The editorial assault on Vladimir Teichberg illustrates a disappointing intolerance among some fellow alums (five attacks, all graduates from the 1970s). Ad hominem attacks are so self-satisfying, but none of the authors seriously address the issues Teichberg raises. It shows an embarrassing ignorance to insinuate that Teichberg’s idea of local “people-driven assemblies” and “consensus based on equality” somehow has direct parallels to the bureaucratic monstrosity of the Soviet Union. The Soviets built a hierarchical nightmare (something Marx himself would have been the first to protest!). I urge the five writers to re-read Teichberg’s words: “This is a revolution against hierarchy.” Perhaps one of them can explain to me the intimate connections between local town hall meetings based on direct democracy in Vermont and Soviet bureaucracy.

These letters reveal something deeper in the American psyche: the survival of a “Cold War” mentality. The threat of the Cold War forged a worldview of perceived polar opposites (socialism vs. capitalism, democracy vs. dictatorship). In a polarized worldview, it is easy to label things “socialist,” generating much unenlightened conversation on important issues like Obama’s health-care act, reforming taxation, the “nanny state,” and “entitlements,” of which one letter-writer complains.

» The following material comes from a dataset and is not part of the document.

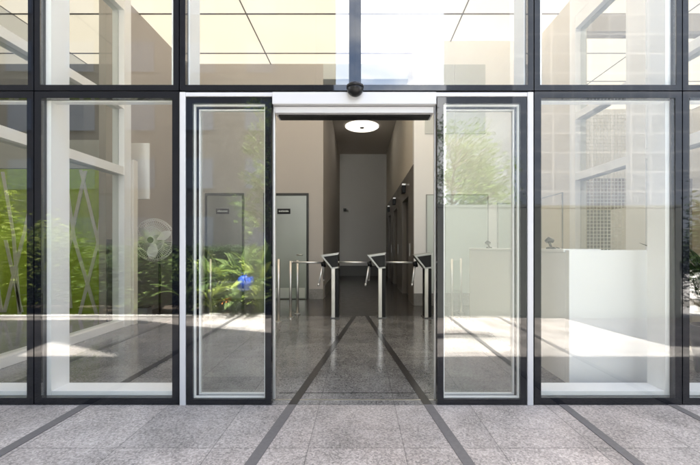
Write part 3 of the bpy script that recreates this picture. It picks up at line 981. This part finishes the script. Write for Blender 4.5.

Teichberg’s ideas concern controlling power inherent in hierarchy, something that exists in capitalism and socialism, democracy and dictatorship. The letter writers miss in Teichberg a powerful social trend, leading our society in unexpected directions — decentralization. Examples are everywhere: the decentralizing of knowledge and communication in the Internet (a tool Teichberg himself utilizes), consumption at local farmers’ markets (if not growing food in a garden), banking at local credit unions, and yes, local, direct democracy. Anyone who uses these modalities in their daily life is having an influence on hierarchy and centralization.